Recently I just realized that the analysis of approximation algorithms of covering typed problems are unintuitive to me.  I don’t know whether it’s because the analysis-based nature which always gets me, or there’s just that I’m not familiar with the proof enough.  In any case, this is my attempt on decoding the proofs.  Let me take maximum coverage problem as an example, which given a set system with a number k, we ask what is the largest amount of elements we can cover using k sets.

Theorem.  Greedy covering gives a (1-1/e)-approximation to the maximum coverage problem.

Proof.  Let \textit{new}(i) be the number of elements newly covered at step i.  Let \textit{covered}(i) be the number of elements covered from step 1 to step i; we have

\textit{covered}(i) = \textit{new}(1) + \dots + \textit{new}(i)

Let \textit{gap}(i) be the number of elements we still need to cover in order to cover opt elements; therefore \textit{gap}(i) = \textit{opt} - \textit{covered}(i).

Key observation.  At step i, there is always a set that covers at least k-th fraction of the uncovered elements in \textit{OPT}.
Proof.  This is exactly the part I feel uncomfortable with; I find the following formulation helps my intuition:
“No matter the removal of any subset of elements in \textit{OPT}, the original k sets in the optimal cover still covers \textit{OPT}; and because k sets are enough to cover a partial of \textit{OPT}, there is one set among the k sets that covers at least k-th fraction of the partial \textit{OPT}.”

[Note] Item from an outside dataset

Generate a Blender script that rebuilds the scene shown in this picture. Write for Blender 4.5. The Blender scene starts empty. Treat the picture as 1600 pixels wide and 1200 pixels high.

Therefore \textit{new}(i) \ge \textit{gap}(i-1)/k; from this point on things becomes easy.

\textit{gap}(i) \le \textit{gap}(i-1) - \textit{gap}(i-1)/k = {k-1 \over k} \textit{gap}(i-1),

so each step will shrink the gap by (k-1)/k.  After k steps the gap has size at most (1-1/k)^k \le 1/e-th fraction of \textit{opt}, which proves the statement.